___ Recorded information ___

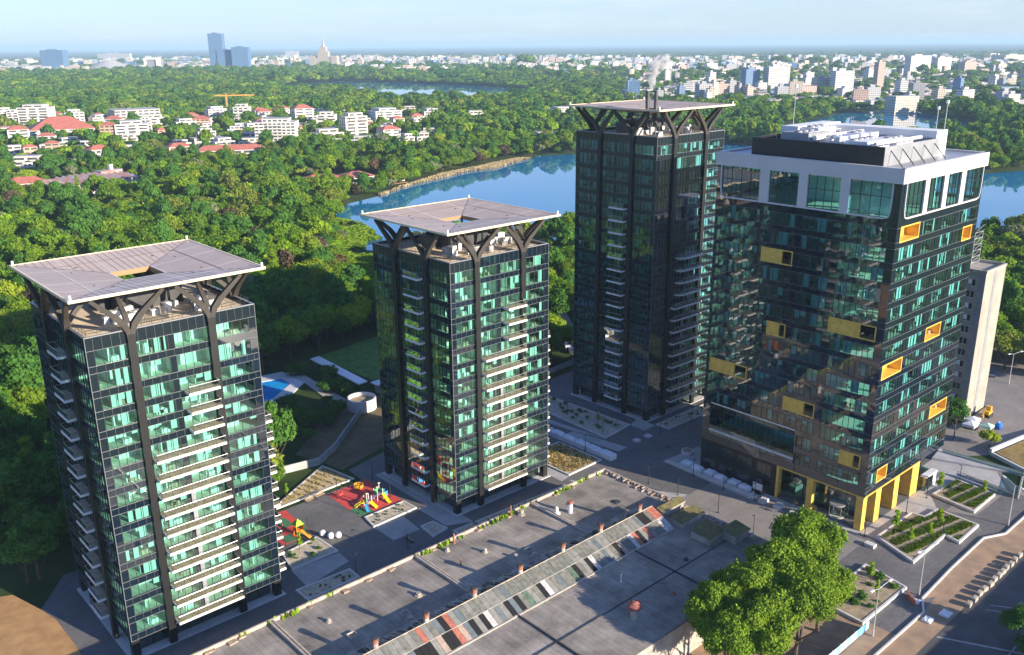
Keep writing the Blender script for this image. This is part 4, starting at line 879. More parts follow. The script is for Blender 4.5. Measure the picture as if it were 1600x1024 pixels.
mb = MB(); mb.box(91.2, 159.5, .5, 92.0, 159.7, .95, 0); mb.box(91.85, 159.48, .95, 92.05, 159.72, 1.3, 0); mb.box(91.75, 159.3, 1.0, 91.82, 159.9, 1.06, 0); mb.build('rider_body', [M['red']], T)
T = thing('swing_frame', 'orange red swing frame on the smaller red ground', 'swing', (75.2, 158.5, 0))
mb = MB()
for b in (157.2, 159.8): mb.tube([(74.5, b, 0), (75.2, b, 2.3), (75.9, b, 0)], .07, 6, 0)
mb.tube([(75.2, 157.2, 2.3), (75.2, 159.8, 2.3)], .08, 6, 0); mb.build('frame', [M['red']], T)
mb = MB()
for b in (158.0, 159.0): mb.tube([(75.2, b-.2, 2.3), (75.2, b-.2, .5)], .02, 4, 0); mb.tube([(75.2, b+.2, 2.3), (75.2, b+.2, .5)], .02, 4, 0); mb.box(75.05, b-.25, .45, 75.35, b+.25, .5, 0)
mb.build('swing_seat', [M['pole']], T)
def bench(loc, rz, label):
    T = thing('park_bench', label, 'bench', loc); T.rotation_euler = (0, 0, rz)
    def part(nm, m, f):
        mb = MB(); f(mb); o = bpy.data.objects.new(nm, mb.mesh(nm, [m])); COL.objects.link(o); o.parent = T
    part('seat', M['deck'], lambda m: [m.box(-1.2, -.25+k*.17, .42, 1.2, -.12+k*.17, .47) for k in range(3)])
    part('backrest', M['deck'], lambda m: [m.box(-1.2, .28+k*.03, .55+k*.16, 1.2, .33+k*.03, .67+k*.16) for k in range(3)])
    for s in (-1, 1): part('leg', M['pole'], lambda m: (m.box(s*1.0-.04, -.25, 0, s*1.0+.04, .33, .42), m.box(s*1.0-.04, .28, .42, s*1.0+.04, .36, 1.0)))
bench((85.6, 162.6, 0), 0.1, 'dark bench on the left part of the sunlit play plaza edge')
bench((88.2, 162.9, 0), 0.1, 'dark bench nearest the red rubber playground corner')
bench((92, 134.2, 0), 1.57, 'bench on the pale square slab by the old hall')

# ------------------------------------------------------------------ lamps
def slim_lamp(h=4.2):
    T = thing('plaza_lamp', '', 'lamp post')
    mb = MB(); mb.cyl(0, 0, 0, h, .085, 8, 0, r1=.065); mb.cyl(0, 0, 0, .12, .2, 8, 0); mb.build('pole', [M['pole']], T)
    mb = MB(); mb.box(-.1, -.1, h, .55, .1, h+.09, 0); mb.build('lamp_head', [M['pole']], T); return T
SL = slim_lamp(); used = []
lamps = [(81.8,166.5,'in the dry seedling bed by the far wall'), (90.7,159.7,'beside the red spring rider'), (90.4,150.6,'at the front corner of the red playground'), (99.8,152.3,'between the climbing frame and the glass tower'), (77.5,149.2,'beside the orange play house'), (70.1,144.7,'in the gravel bed with dark shrubs'),
         (77.4,131.2,'by the narrow bed under the tower near the earth plot'), (89.9,131.9,'next to the bench on the pale slab'), (101.5,161.9,'behind the playground against the tower'), (146.8,117.3,'at the far corner of the old hall roof'), (147.2,109.3,'just past the mossy roof sheds'), (147.2,98.5,'in the middle of the paved street by the hall'),
         (145.3,88.5,'nearest the leafy trees along the paved street'), (161.1,157.3,'at the back of the large shaded bed'), (159.8,143.4,'at the front of the large shaded bed'), (182.7,132.4,'in the bed between the tallest tower and the office'), (170.9,133.4,'at the corner bed near the white seat blocks'), (157.1,112.6,'beside the wrapped stacks, office far end'), (156.8,104,'beside the wrapped stacks, middle of the row'), (157.4,96.3,'beside the white sign board'), (148.6,139,'standing against the long wrapped pallet row'),
         (176.5,71.3,'in front of the office pillars, between the two beds'), (161.0,72.6,'at the paved corner by the single stone seat'), (199.0,69.6,'behind the square lawn bed'), (186.2,71.3,'at the near corner of the square lawn bed'), (174.2,62.5,'on the kerb inside the stepped bed')]
for a, b, l in lamps: place(SL, used, (a, b, 0), random.uniform(0, 6.28), 1.0, 'slim dark lamp post '+l, 'slim plaza lamp posts')
def street_lamp():
    T = thing('street_lamp', '', 'street lamp'); h = 9.2
    mb = MB(); mb.cyl(0, 0, 0, h, .12, 8, 0, r1=.07); mb.cyl(0, 0, 0, 1.2, .17, 8, 0); mb.build('pole', [M['wpole']], T)
    for s, L in ((1, 3.0), (-1, 1.6)):
        mb = MB(); mb.tube([(0, 0, h-.05), (s*L*.5, 0, h+.25), (s*L, 0, h+.35)], .05, 6, 0); a = mb.build('arm', [M['wpole']], T)
        mb = MB(); mb.box(s*L-.1 if s > 0 else s*L-.8, -.17, h+.27, s*L+.8 if s > 0 else s*L+.1, .17, h+.43, 0); mb.build('lamp_head', [M['lens']], a)
    return T
ST = street_lamp(); used = []
for a, b, rz, l in ((148.9,55.9,-.15,'white double armed street lamp rising above the orange barrier'), (131.5,55.8,-.1,'white double armed street lamp beside the banner fence'), (186.8,54.6,1.0,'white double armed street lamp at the bend of the kerb'), (272.5,86,-.3,'white double armed street lamp beyond the beige slab block'), (203.0,572,.6,'street lamp on the lane through the park trees')):
    place(ST, used, (a, b, 0), rz, 1.0, l, 'double armed street lamps')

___

The lines from the top of the data above through the one holding "bench((92, 134.2, 0), 1.57, 'bench" are to be repeated exactly, and only those, with no pictures.

### Complete output
Keep writing the Blender script for this image. This is part 4, starting at line 879. More parts follow. The script is for Blender 4.5. Measure the picture as if it were 1600x1024 pixels.
mb = MB(); mb.box(91.2, 159.5, .5, 92.0, 159.7, .95, 0); mb.box(91.85, 159.48, .95, 92.05, 159.72, 1.3, 0); mb.box(91.75, 159.3, 1.0, 91.82, 159.9, 1.06, 0); mb.build('rider_body', [M['red']], T)
T = thing('swing_frame', 'orange red swing frame on the smaller red ground', 'swing', (75.2, 158.5, 0))
mb = MB()
for b in (157.2, 159.8): mb.tube([(74.5, b, 0), (75.2, b, 2.3), (75.9, b, 0)], .07, 6, 0)
mb.tube([(75.2, 157.2, 2.3), (75.2, 159.8, 2.3)], .08, 6, 0); mb.build('frame', [M['red']], T)
mb = MB()
for b in (158.0, 159.0): mb.tube([(75.2, b-.2, 2.3), (75.2, b-.2, .5)], .02, 4, 0); mb.tube([(75.2, b+.2, 2.3), (75.2, b+.2, .5)], .02, 4, 0); mb.box(75.05, b-.25, .45, 75.35, b+.25, .5, 0)
mb.build('swing_seat', [M['pole']], T)
def bench(loc, rz, label):
    T = thing('park_bench', label, 'bench', loc); T.rotation_euler = (0, 0, rz)
    def part(nm, m, f):
        mb = MB(); f(mb); o = bpy.data.objects.new(nm, mb.mesh(nm, [m])); COL.objects.link(o); o.parent = T
    part('seat', M['deck'], lambda m: [m.box(-1.2, -.25+k*.17, .42, 1.2, -.12+k*.17, .47) for k in range(3)])
    part('backrest', M['deck'], lambda m: [m.box(-1.2, .28+k*.03, .55+k*.16, 1.2, .33+k*.03, .67+k*.16) for k in range(3)])
    for s in (-1, 1): part('leg', M['pole'], lambda m: (m.box(s*1.0-.04, -.25, 0, s*1.0+.04, .33, .42), m.box(s*1.0-.04, .28, .42, s*1.0+.04, .36, 1.0)))
bench((85.6, 162.6, 0), 0.1, 'dark bench on the left part of the sunlit play plaza edge')
bench((88.2, 162.9, 0), 0.1, 'dark bench nearest the red rubber playground corner')
bench((92, 134.2, 0), 1.57, 'bench on the pale square slab by the old hall')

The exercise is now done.